Comparison with Similar Tools

  • Craft.js — lower-level framework for building editors; Puck is a ready-to-use editor with a polished UI
  • Builder.io — SaaS visual editor with an open SDK; Puck is fully self-contained with no external service
  • GrapesJS — framework-agnostic HTML editor; Puck is React-native and uses real React components
  • Plasmic — visual builder with code generation; Puck produces JSON data rendered by your components
  • Storyblok — headless CMS with a visual editor; Puck is an open-source editor without CMS infrastructure

FAQ

Q: Does Puck work with Next.js App Router? A: Yes. Puck supports React Server Components and works with Next.js App Router out of the box. You can render pages on the server using the Render component.

Q: How is the page data stored? A: Puck produces a JSON object.
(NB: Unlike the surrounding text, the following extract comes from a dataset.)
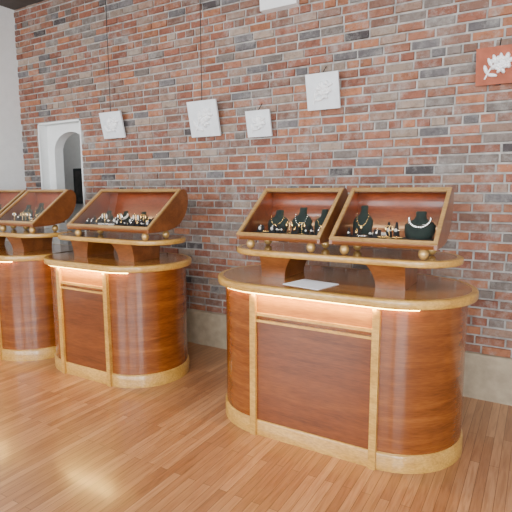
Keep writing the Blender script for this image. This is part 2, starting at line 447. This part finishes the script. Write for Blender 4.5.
def bust(x, y, z, h=0.17, w=0.12, metal=M_gold, style=0, mat=None):
    """neck-form jewellery bust leaning back, with necklace"""
    mat = mat or M_velvet
    mb = MB(); rings = []
    prof = [(0, 0.40, 0.22), (0.08, 0.46, 0.24), (0.30, 0.50, 0.24), (0.48, 0.50, 0.22), (0.60, 0.40, 0.20), (0.70, 0.22, 0.17), (0.82, 0.17, 0.15), (0.95, 0.18, 0.15), (1.0, 0.15, 0.12)]
    lean = 0.28
    for t, rx, ry in prof:
        rings.append([(x + w*rx*math.cos(2*math.pi*i/16), y + lean*h*t + w*ry*math.sin(2*math.pi*i/16), z + h*t) for i in range(16)])
    mb.loft(rings, mat, True, cap0=mat, cap1=mat)
    n = 15
    for i in range(n):
        t = math.pi*i/(n-1); u = math.cos(t)*0.30*w*(1.15 if style else 1)
        zz = 0.72 - (0.40 if style == 0 else 0.30)*math.sin(t)
        ry = 0.20 if zz < 0.6 else 0.17
        yy = y + lean*h*zz - w*ry*math.sqrt(max(0.1, 1-(u/(0.5*w))**2)) - 0.003
        r = 0.0045 if style == 0 else 0.008
        mb.ell((x+u, yy, z+h*zz), (r, r*0.8, r*(1 if style == 0 else 1.6)), metal, nu=8, nv=6)
    if style == 0:
        zz = 0.26; mb.ell((x, y+lean*h*zz-w*0.24-0.003, z+h*zz), (0.009, 0.005, 0.019), metal)
    return mb.obj('necklace_bust', None, (x, y, z))

def assortment(x0, x1, y0, y1, z, n, g=1.0):
    """small jewellery: rings on cones, earrings stands, beads, pads: one object"""
    mb = MB(); random.seed(int(abs(x0*1000))+n)
    for i in range(n):
        x = x0 + (x1-x0)*(i+0.5)/n + random.uniform(-0.006, 0.006); y = random.uniform(y0, y1)
        k = random.choice([0, 1, 2, 3]); mt = random.choice([M_gold, M_gold, M_silver, M_pearl])
        if k == 0:   # ring cone
            rg = [[(x+g*r*math.cos(a*math.pi/5), y+g*r*math.sin(a*math.pi/5), z+g*h) for a in range(10)] for r, h in ((0.011, 0), (0.009, 0.02), (0.004, 0.045), (0.002, 0.048))]
            mb.loft(rg, M_black, True, cap0=M_black, cap1=M_black)
            mb.tube([(x+g*0.010*math.cos(a*math.pi/6), y+g*0.010*math.sin(a*math.pi/6), z+g*0.02) for a in range(13)], 0.0025*g, mt)
            mb.ell((x, y-g*0.012, z+g*0.022), (0.006*g, 0.005*g, 0.006*g), M_pearl, nu=8, nv=6)
        elif k == 1:  # earring stand
            mb.box((x-0.012*g, y-0.008*g, z), (x+0.012*g, y+0.008*g, z+0.004), M_gold)
            mb.tube([(x, y, z+0.004), (x, y, z+0.06*g)], 0.002*g, M_gold)
            mb.tube([(x-0.018*g, y, z+0.06*g), (x, y, z+0.063*g), (x+0.018*g, y, z+0.06*g)], 0.002*g, M_gold)
            for s in (-1, 1): mb.ell((x+s*0.017*g, y-0.002, z+0.045*g), (0.006*g, 0.004*g, 0.015*g), mt, nu=8, nv=6)
        elif k == 2:  # bracelet
            for a in range(14):
                t = 2*math.pi*a/14; mb.ell((x+g*0.022*math.cos(t), y+g*0.018*math.sin(t), z+0.006*g), (0.005*g, 0.005*g, 0.006*g), mt, nu=8, nv=5)
        else:        # wedge pad with pendant
            mb.add([(x-0.018*g,y-0.015*g,z),(x+0.018*g,y-0.015*g,z),(x+0.018*g,y+0.02*g,z),(x-0.018*g,y+0.02*g,z),(x-0.018*g,y+0.018*g,z+0.04*g),(x+0.018*g,y+0.018*g,z+0.04*g)],
                   [(0,3,2,1),(0,1,5,4),(2,3,4,5),(0,4,3),(1,2,5)], M_black)
            mb.ell((x, y-0.003*g, z+0.024*g), (0.009*g, 0.006*g, 0.011*g), mt, nu=8, nv=6)
            mb.ell((x, y+0.008*g, z+0.038*g), (0.004*g, 0.004*g, 0.005*g), mt, nu=8, nv=6)
    return mb.obj('jewelry_assortment', None, ((x0+x1)/2, (y0+y1)/2, z))

ZD = Z0 + 0.035
# right (nearest) counter
counter(-1.485, -0.715, 1.49)
case(-1.74, -1.14); case(-1.08, -0.46)
bust(-0.97, 2.98, ZD, 0.19, 0.13, M_gold, 0)
bust(-0.61, 2.95, ZD, 0.16, 0.18, M_silver, 1)
assortment(-0.89, -0.72, 2.98, 3.0, ZD, 3, 1.9)
assortment(-1.03, -0.70, 2.86, 2.88, ZD, 8, 1.2)
bust(-1.58, 2.98, ZD, 0.15, 0.16, M_gold, 0); bust(-1.40, 2.98, ZD, 0.17, 0.15, M_silver, 0); bust(-1.24, 2.98, ZD, 0.16, 0.13, M_gold, 0)
assortment(-1.68, -1.20, 2.86, 2.89, ZD, 11, 1.2)
# middle counter
counter(-3.42, -2.87, 1.32, 2.58, 0.375, 0.255)
case(-3.48, -2.55, 2.72, led=2.0)
for i in range(4): bust(-3.34+i*0.21, 3.04, ZD, 0.11, 0.12, (M_gold, M_pearl, M_silver, M_gold)[i], i % 2)
assortment(-3.42, -2.60, 2.85, 2.87, ZD, 14, 1.2)
assortment(-3.42, -2.60, 2.93, 2.95, ZD, 13, 1.5)
# far left counter
counter(-5.00, -4.22, 1.50)
case(-5.18, -4.58); case(-4.53, -3.92)
bust(-4.42, 2.98, ZD, 0.15, 0.14, M_gold, 0); bust(-4.23, 2.98, ZD, 0.17, 0.14, M_gold, 0); bust(-4.05, 2.98, ZD, 0.13, 0.14, M_silver, 1)
assortment(-4.47, -4.00, 2.86, 2.89, ZD, 9, 1.3)
bust(-4.93, 2.98, ZD, 0.15, 0.14, M_gold, 0); bust(-4.74, 2.98, ZD, 0.15, 0.14, M_gold, 0)
assortment(-5.12, -4.65, 2.86, 2.89, ZD, 9, 1.3)

# paper sheet
mb = MB(); rz = Matrix.Rotation(math.radians(-12), 3, 'Z')
mb.box((-1.30, 2.53, ZT+0.0005), (-1.04, 2.75, ZT+0.003), M_paper, rz, (-1.16, 2.64, ZT)); mb.obj('paper_sheet', None, (-1.16, 2.64, ZT))

# ------------------------------------------------------------ wall plaques
def plaque(x, z, w, h, bg, relief, seed, wires=True, tilt=13):
    rnd = random.Random(seed)
    root = empty('relief_wall_plaque', (x, YB-0.02, z))
    rot = Matrix.Rotation(math.radians(tilt), 3, 'X')
    piv = Vector((x, YB-0.035, z-h/2))
    T = lambda p: rot @ (Vector(p)-piv) + piv
    y1 = YB-0.035; y0 = y1-0.018
    k = w/0.28
    mb = MB(); mb.box((x-w/2, y0, z-h/2), (x+w/2, y1, z+h/2), bg, rot, piv)
    pts = [(x-w*0.30+w*0.52*t, y0-0.004, z-h*0.34+h*0.62*t+0.03*math.sin(5*t)) for t in [i/10 for i in range(11)]]
    mb.tube([T(p) for p in pts], 0.006*k, relief)
    for i in (1, 3, 5, 7):
        p = pts[i]
        for s in (-1, 1):
            ang = math.radians(45 + s*rnd.uniform(35, 70))
            c = (p[0]+0.034*k*math.cos(ang), p[1], p[2]+0.034*k*math.sin(ang))
            mb.ell(T(c), (0.032*k, 0.016, 0.012*k), relief, rot @ Matrix.Rotation(-ang, 3, 'Y'), 10, 6)
    for (bx, bz, br) in ((pts[6][0]-0.01, pts[6][2], 0.040*k), (pts[9][0], pts[9][2], 0.042*k), (pts[3][0]+0.06*k, pts[3][2]-0.01, 0.034*k)):
        for a in range(5):
            an = 2*math.pi*a/5+rnd.random()*0.3+seed
            c = (bx+br*0.7*math.cos(an), y0-0.004, bz+br*0.7*math.sin(an))
            mb.ell(T(c), (br*0.55, 0.026, br*0.36), relief, rot @ Matrix.Rotation(-an, 3, 'Y'), 10, 6)
        mb.ell(T((bx, y0-0.012, bz)), (br*0.22, 0.016, br*0.22), relief)
    mb.obj('panel', root, (x, YB-0.02, z))
    mb = MB()
    tp = T((x, y1, z+h/2-0.01))
    mb.tube([tp, (x, tp.y+0.0, ZC-0.005)] if wires else [tp, (x, YB-0.012, z+h/2+0.06)], 0.0035, M_wire)
    mb.box((x-0.015, YB-0.045, z-h/2-0.006), (x+0.015, YB-0.002, z-h/2+0.002), M_wire)
    mb.obj('hanging_wire', root, (x, YB-0.02, z))
plaque(-3.95, 2.24, 0.31, 0.27, M_plaque, M_relief, 1)
plaque(-2.75, 2.215, 0.33, 0.325, M_plaque, M_relief, 2)
plaque(-2.165, 2.13, 0.24, 0.225, M_plaque, M_relief, 3, False)
plaque(-1.565, 2.34, 0.28, 0.28, M_plaque, M_relief, 4, False)
plaque(-0.30, 2.38, 0.28, 0.24, M_terra, M_relief, 5, False)

# emergency light box
mb = MB(); x, z = -1.98, 3.09
mb.prism([(YB, z-0.05), (YB-0.07, z-0.04), (YB-0.08, z+0.08), (YB, z+0.09)], x-0.17, x+0.17, M_plastic)
for s in (-1, 1):
    mb.ell((x+s*0.12, YB-0.09, z+0.10), (0.05, 0.05, 0.05), M_plastic)
mb.obj('emergency_light', None, (x, YB, z))

# picture in back room seen through the arch
mb = MB(); px, pz, yy = -6.30, 1.62, YB+1.5
mb.box((px-0.22, yy-0.03, pz-0.28), (px+0.22, yy-0.001, pz+0.28), M_metal)
mb.box((px-0.18, yy-0.034, pz-0.24), (px+0.18, yy-0.03, pz+0.24), M_pic); mb.obj('framed_picture', None, (px, yy, pz))

# ------------------------------------------------------------ world, camera
w = bpy.data.worlds.new('World'); S.world = w; w.use_nodes = True
nt = w.node_tree; bg = nt.nodes['Background']
sky = nt.nodes.new('ShaderNodeTexSky'); sky.sky_type = 'HOSEK_WILKIE'; sky.sun_direction = (0.3, 0.5, 0.8)
nt.links.new(sky.outputs[0], bg.inputs[0]); bg.inputs[1].default_value = 0.6

cam = bpy.data.cameras.new('camera'); co = bpy.data.objects.new('camera', cam); COL.objects.link(co)
F, PITCH, YAW, ROLL = 480, 7.83, 30.5, -0.2
cam.sensor_width = 36; cam.lens = F/512*36; cam.clip_start = 0.05
mat = Matrix.Rotation(math.radians(YAW), 4, 'Z') @ Matrix.Rotation(math.radians(90-PITCH), 4, 'X') @ Matrix.Rotation(math.radians(ROLL), 4, 'Z')
mat.translation = (0, 0, 1.55); co.matrix_world = mat
S.camera = co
You store it however you like — in a database, a file, or a CMS. There is no built-in persistence layer, which keeps the tool flexible.

Q: Can I use Puck with existing component libraries? A: Yes. Register your existing components in the Puck config object with field definitions. The editor renders your actual components on the canvas.

Q: Is Puck suitable for production use? A: Puck is actively maintained and used in production by teams building page builders and content management tools. The API is stable with semantic versioning.